[Your goal]: Here are some records; quote them exactly, leaving out the pictures.
>> Begin
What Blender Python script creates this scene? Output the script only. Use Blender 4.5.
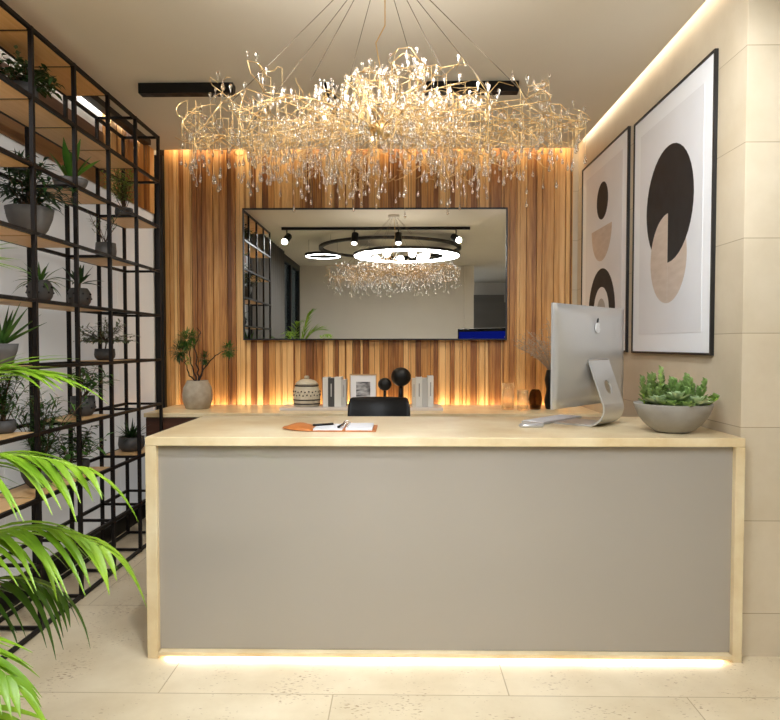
import bpy, bmesh, math, random
from mathutils import Vector, Matrix
PI = math.pi
scene = bpy.context.scene
for o in list(bpy.data.objects):
    bpy.data.objects.remove(o)
COL = scene.collection

# ------------------------------------------------------------------ camera
cam_d = bpy.data.cameras.new('camera')
cam = bpy.data.objects.new('camera', cam_d)
COL.objects.link(cam)
cam_d.sensor_width = 36.0
cam_d.lens = 36.0 * 665.0 / 780.0
cam_d.shift_y = 7.0 / 780.0
cam_d.clip_start = 0.02
cam.location = (0, 0, 1.15)
cam.rotation_euler = (PI / 2 - math.atan(22 / 665), 0, math.atan(10 / 665))
scene.camera = cam

# ------------------------------------------------------------------ world, exposure
world = bpy.data.worlds.new('world')
scene.world = world
world.use_nodes = True
wb = world.node_tree.nodes['Background']
wb.inputs[0].default_value = (0.75, 0.86, 1.0, 1)
wb.inputs[1].default_value = 0.6
scene.view_settings.view_transform = 'Standard'
scene.view_settings.look = 'None'
scene.view_settings.gamma = 1
scene.view_settings.use_curve_mapping = False
scene.view_settings.exposure = 0.95
scene.cycles.max_bounces = 10
scene.cycles.transparent_max_bounces = 24
scene.cycles.sample_clamp_indirect = 6
scene.cycles.caustics_reflective = False
scene.cycles.caustics_refractive = False

RING_POWER = 17.5          # emission of the ring lights
COVE_POWER = 3.2
WALL_LED = 9.0
DESK_LED = 18.0
TRACK_W = 26.0
SPOT_W = 9.0

# ------------------------------------------------------------------ helpers
def S(r, g, b):
    f = lambda c: (c / 255) / 12.92 if c <= 10 else ((c / 255 + 0.055) / 1.055) ** 2.4
    return (f(r), f(g), f(b), 1.0)

class MB:
    def __init__(s):
        s.v = []; s.f = []; s.m = []; s.sm = []
    def add(s, vs, fs, mi=0, smooth=False):
        n = len(s.v)
        s.v.extend([tuple(p) for p in vs])
        for f in fs:
            s.f.append([i + n for i in f]); s.m.append(mi); s.sm.append(smooth)
        return s
    def box(s, x0, x1, y0, y1, z0, z1, mi=0, M=None):
        vs = [Vector(p) for p in ((x0,y0,z0),(x1,y0,z0),(x1,y1,z0),(x0,y1,z0),(x0,y0,z1),(x1,y0,z1),(x1,y1,z1),(x0,y1,z1))]
        if M: vs = [M @ p for p in vs]
        return s.add(vs, [(0,3,2,1),(4,5,6,7),(0,1,5,4),(1,2,6,5),(2,3,7,6),(3,0,4,7)], mi)
    def tube(s, pts, rad, n=6, mi=0, cap=True, smooth=True):
        pts = [Vector(p) for p in pts]
        if not isinstance(rad, (list, tuple)): rad = [rad] * len(pts)
        vs = []; fs = []
        prev = None
        for i, p in enumerate(pts):
            a = pts[max(0, i - 1)]; b = pts[min(len(pts) - 1, i + 1)]
            t = (b - a)
            if t.length < 1e-9: t = Vector((0, 0, 1))
            t.normalize()
            if prev is None:
                u = Vector((0, 0, 1)).cross(t)
                if u.length < 1e-3: u = Vector((1, 0, 0)).cross(t)
            else:
                u = prev - t * prev.dot(t)
                if u.length < 1e-6: u = Vector((1, 0, 0)).cross(t)
            u.normalize(); prev = u
            w = t.cross(u)
            for k in range(n):
                a_ = 2 * PI * k / n
                vs.append(p + (u * math.cos(a_) + w * math.sin(a_)) * rad[i])
        for i in range(len(pts) - 1):
            for k in range(n):
                fs.append((i*n+k, i*n+(k+1)%n, (i+1)*n+(k+1)%n, (i+1)*n+k))
        if cap:
            fs.append(tuple(range(n - 1, -1, -1)))
            fs.append(tuple((len(pts) - 1) * n + k for k in range(n)))
        return s.add(vs, fs, mi, smooth)
    def lathe(s, prof, n=32, c=(0,0,0), mi=0, smooth=True, sx=1, sy=1):
        vs = []; fs = []
        for r, z in prof:
            for k in range(n):
                a = 2 * PI * k / n
                vs.append((c[0] + r*math.cos(a)*sx, c[1] + r*math.sin(a)*sy, c[2] + z))
        for i in range(len(prof) - 1):
            for k in range(n):
                fs.append((i*n+k, i*n+(k+1)%n, (i+1)*n+(k+1)%n, (i+1)*n+k))
        fs.append(tuple(range(n - 1, -1, -1)))
        fs.append(tuple((len(prof) - 1) * n + k for k in range(n)))
        return s.add(vs, fs, mi, smooth)
    def prism(s, poly, O, U, V, d, mi=0):
        """polygon (u,v) extruded by vector d"""
        O = Vector(O); U = Vector(U); V = Vector(V); d = Vector(d)
        n = len(poly)
        a = [O + U*p[0] + V*p[1] for p in poly]
        vs = a + [p + d for p in a]
        fs = [tuple(range(n - 1, -1, -1)), tuple(range(n, 2*n))]
        fs += [(i, (i+1) % n, n + (i+1) % n, n + i) for i in range(n)]
        return s.add(vs, fs, mi)
    def leaf(s, base, d, L, W, droop=0.3, n=5, fold=0.25, mi=0, up=(0,0,1), peak=0.4, tipw=0.0):
        base = Vector(base); d = Vector(d).normalized(); up = Vector(up)
        side = d.cross(up)
        if side.length < 1e-3: side = d.cross(Vector((1, 0, 0)))
        side.normalize()
        nrm = side.cross(d)
        vs = []; fs = []
        p = base.copy(); dd = d.copy()
        st = L / n
        for i in range(n + 1):
            t = i / n
            w = W * 0.5 * ((t / peak) ** 0.7 if t < peak else max(tipw, (1 - ((t - peak) / (1 - peak)) ** 1.6)))
            w = max(w, W * 0.03)
            nn = side.cross(dd).normalized()
            vs += [p + side * w + nn * w * fold, p - nn * w * fold * 0.3, p - side * w + nn * w * fold]
            dd = (dd + Vector((0, 0, -1)) * droop * 2 / n).normalized()
            p = p + dd * st
        for i in range(n):
            a = i * 3
            fs += [(a, a+1, a+4, a+3), (a+1, a+2, a+5, a+4)]
        return s.add(vs, fs, mi, True)
    def ball(s, c, r, n=12, m=8, mi=0, sz=1):
        prof = [(max(1e-4, r*math.sin(PI*i/m)), -r*sz*math.cos(PI*i/m)) for i in range(m + 1)]
        return s.lathe(prof, n, c, mi)
    def mesh(s, name):
        me = bpy.data.meshes.new(name)
        me.from_pydata(s.v, [], s.f)
        me.polygons.foreach_set('material_index', s.m)
        me.polygons.foreach_set('use_smooth', s.sm)
        me.update()
        bm = bmesh.new(); bm.from_mesh(me)
        bmesh.ops.recalc_face_normals(bm, faces=bm.faces)
        bm.to_mesh(me); bm.free()
        return me
    def build(s, name, mats, parent=None, bevel=0, loc=None, smooth_angle=False):
        me = s.mesh(name)
        if not isinstance(mats, (list, tuple)): mats = [mats]
        for m in mats: me.materials.append(m)
        o = bpy.data.objects.new(name, me)
        COL.objects.link(o)
        if parent: o.parent = parent
        if loc: o.location = loc
        if bevel:
            b = o.modifiers.new('bevel', 'BEVEL')
            b.width = bevel; b.segments = 2; b.limit_method = 'ANGLE'; b.angle_limit = 0.6
        return o

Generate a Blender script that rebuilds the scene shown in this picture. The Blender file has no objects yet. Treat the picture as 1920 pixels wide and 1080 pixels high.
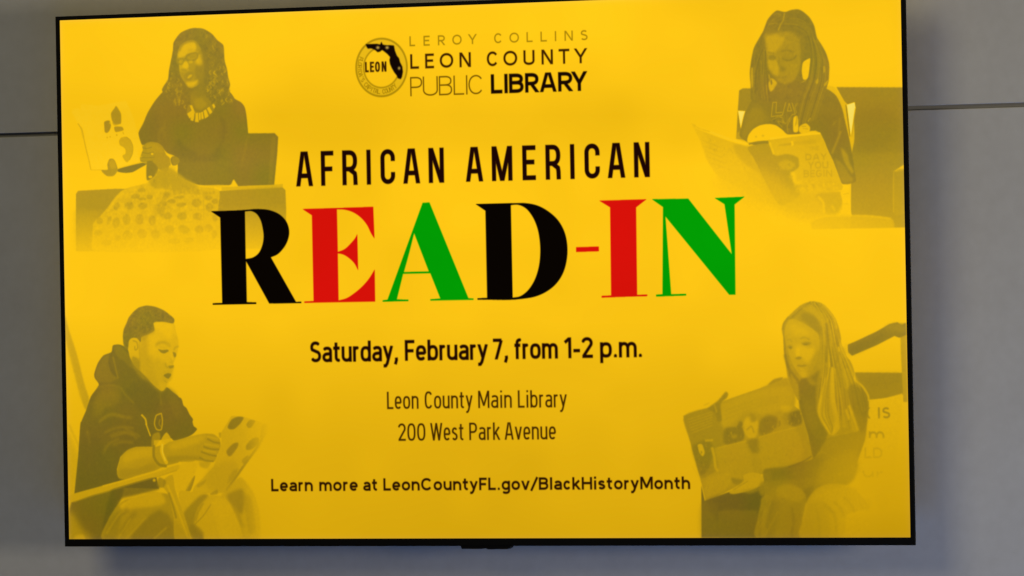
>> End
[Reply]:
What Blender Python script creates this scene? Output the script only. Use Blender 4.5.
import bpy, bmesh, math, random
from mathutils import Vector, Matrix
PI = math.pi
scene = bpy.context.scene
for o in list(bpy.data.objects):
    bpy.data.objects.remove(o)
COL = scene.collection

# ------------------------------------------------------------------ camera
cam_d = bpy.data.cameras.new('camera')
cam = bpy.data.objects.new('camera', cam_d)
COL.objects.link(cam)
cam_d.sensor_width = 36.0
cam_d.lens = 36.0 * 665.0 / 780.0
cam_d.shift_y = 7.0 / 780.0
cam_d.clip_start = 0.02
cam.location = (0, 0, 1.15)
cam.rotation_euler = (PI / 2 - math.atan(22 / 665), 0, math.atan(10 / 665))
scene.camera = cam

# ------------------------------------------------------------------ world, exposure
world = bpy.data.worlds.new('world')
scene.world = world
world.use_nodes = True
wb = world.node_tree.nodes['Background']
wb.inputs[0].default_value = (0.75, 0.86, 1.0, 1)
wb.inputs[1].default_value = 0.6
scene.view_settings.view_transform = 'Standard'
scene.view_settings.look = 'None'
scene.view_settings.gamma = 1
scene.view_settings.use_curve_mapping = False
scene.view_settings.exposure = 0.95
scene.cycles.max_bounces = 10
scene.cycles.transparent_max_bounces = 24
scene.cycles.sample_clamp_indirect = 6
scene.cycles.caustics_reflective = False
scene.cycles.caustics_refractive = False

RING_POWER = 17.5          # emission of the ring lights
COVE_POWER = 3.2
WALL_LED = 9.0
DESK_LED = 18.0
TRACK_W = 26.0
SPOT_W = 9.0

# ------------------------------------------------------------------ helpers
def S(r, g, b):
    f = lambda c: (c / 255) / 12.92 if c <= 10 else ((c / 255 + 0.055) / 1.055) ** 2.4
    return (f(r), f(g), f(b), 1.0)

class MB:
    def __init__(s):
        s.v = []; s.f = []; s.m = []; s.sm = []
    def add(s, vs, fs, mi=0, smooth=False):
        n = len(s.v)
        s.v.extend([tuple(p) for p in vs])
        for f in fs:
            s.f.append([i + n for i in f]); s.m.append(mi); s.sm.append(smooth)
        return s
    def box(s, x0, x1, y0, y1, z0, z1, mi=0, M=None):
        vs = [Vector(p) for p in ((x0,y0,z0),(x1,y0,z0),(x1,y1,z0),(x0,y1,z0),(x0,y0,z1),(x1,y0,z1),(x1,y1,z1),(x0,y1,z1))]
        if M: vs = [M @ p for p in vs]
        return s.add(vs, [(0,3,2,1),(4,5,6,7),(0,1,5,4),(1,2,6,5),(2,3,7,6),(3,0,4,7)], mi)
    def tube(s, pts, rad, n=6, mi=0, cap=True, smooth=True):
        pts = [Vector(p) for p in pts]
        if not isinstance(rad, (list, tuple)): rad = [rad] * len(pts)
        vs = []; fs = []
        prev = None
        for i, p in enumerate(pts):
            a = pts[max(0, i - 1)]; b = pts[min(len(pts) - 1, i + 1)]
            t = (b - a)
            if t.length < 1e-9: t = Vector((0, 0, 1))
            t.normalize()
            if prev is None:
                u = Vector((0, 0, 1)).cross(t)
                if u.length < 1e-3: u = Vector((1, 0, 0)).cross(t)
            else:
                u = prev - t * prev.dot(t)
                if u.length < 1e-6: u = Vector((1, 0, 0)).cross(t)
            u.normalize(); prev = u
            w = t.cross(u)
            for k in range(n):
                a_ = 2 * PI * k / n
                vs.append(p + (u * math.cos(a_) + w * math.sin(a_)) * rad[i])
        for i in range(len(pts) - 1):
            for k in range(n):
                fs.append((i*n+k, i*n+(k+1)%n, (i+1)*n+(k+1)%n, (i+1)*n+k))
        if cap:
            fs.append(tuple(range(n - 1, -1, -1)))
            fs.append(tuple((len(pts) - 1) * n + k for k in range(n)))
        return s.add(vs, fs, mi, smooth)
    def lathe(s, prof, n=32, c=(0,0,0), mi=0, smooth=True, sx=1, sy=1):
        vs = []; fs = []
        for r, z in prof:
            for k in range(n):
                a = 2 * PI * k / n
                vs.append((c[0] + r*math.cos(a)*sx, c[1] + r*math.sin(a)*sy, c[2] + z))
        for i in range(len(prof) - 1):
            for k in range(n):
                fs.append((i*n+k, i*n+(k+1)%n, (i+1)*n+(k+1)%n, (i+1)*n+k))
        fs.append(tuple(range(n - 1, -1, -1)))
        fs.append(tuple((len(prof) - 1) * n + k for k in range(n)))
        return s.add(vs, fs, mi, smooth)
    def prism(s, poly, O, U, V, d, mi=0):
        """polygon (u,v) extruded by vector d"""
        O = Vector(O); U = Vector(U); V = Vector(V); d = Vector(d)
        n = len(poly)
        a = [O + U*p[0] + V*p[1] for p in poly]
        vs = a + [p + d for p in a]
        fs = [tuple(range(n - 1, -1, -1)), tuple(range(n, 2*n))]
        fs += [(i, (i+1) % n, n + (i+1) % n, n + i) for i in range(n)]
        return s.add(vs, fs, mi)
    def leaf(s, base, d, L, W, droop=0.3, n=5, fold=0.25, mi=0, up=(0,0,1), peak=0.4, tipw=0.0):
        base = Vector(base); d = Vector(d).normalized(); up = Vector(up)
        side = d.cross(up)
        if side.length < 1e-3: side = d.cross(Vector((1, 0, 0)))
        side.normalize()
        nrm = side.cross(d)
        vs = []; fs = []
        p = base.copy(); dd = d.copy()
        st = L / n
        for i in range(n + 1):
            t = i / n
            w = W * 0.5 * ((t / peak) ** 0.7 if t < peak else max(tipw, (1 - ((t - peak) / (1 - peak)) ** 1.6)))
            w = max(w, W * 0.03)
            nn = side.cross(dd).normalized()
            vs += [p + side * w + nn * w * fold, p - nn * w * fold * 0.3, p - side * w + nn * w * fold]
            dd = (dd + Vector((0, 0, -1)) * droop * 2 / n).normalized()
            p = p + dd * st
        for i in range(n):
            a = i * 3
            fs += [(a, a+1, a+4, a+3), (a+1, a+2, a+5, a+4)]
        return s.add(vs, fs, mi, True)
    def ball(s, c, r, n=12, m=8, mi=0, sz=1):
        prof = [(max(1e-4, r*math.sin(PI*i/m)), -r*sz*math.cos(PI*i/m)) for i in range(m + 1)]
        return s.lathe(prof, n, c, mi)
    def mesh(s, name):
        me = bpy.data.meshes.new(name)
        me.from_pydata(s.v, [], s.f)
        me.polygons.foreach_set('material_index', s.m)
        me.polygons.foreach_set('use_smooth', s.sm)
        me.update()
        bm = bmesh.new(); bm.from_mesh(me)
        bmesh.ops.recalc_face_normals(bm, faces=bm.faces)
        bm.to_mesh(me); bm.free()
        return me
    def build(s, name, mats, parent=None, bevel=0, loc=None, smooth_angle=False):
        me = s.mesh(name)
        if not isinstance(mats, (list, tuple)): mats = [mats]
        for m in mats: me.materials.append(m)
        o = bpy.data.objects.new(name, me)
        COL.objects.link(o)
        if parent: o.parent = parent
        if loc: o.location = loc
        if bevel:
            b = o.modifiers.new('bevel', 'BEVEL')
            b.width = bevel; b.segments = 2; b.limit_method = 'ANGLE'; b.angle_limit = 0.6
        return o

Generate a Blender script that rebuilds the scene shown in this picture. The Blender file has no objects yet. Treat the picture as 1920 pixels wide and 1080 pixels high.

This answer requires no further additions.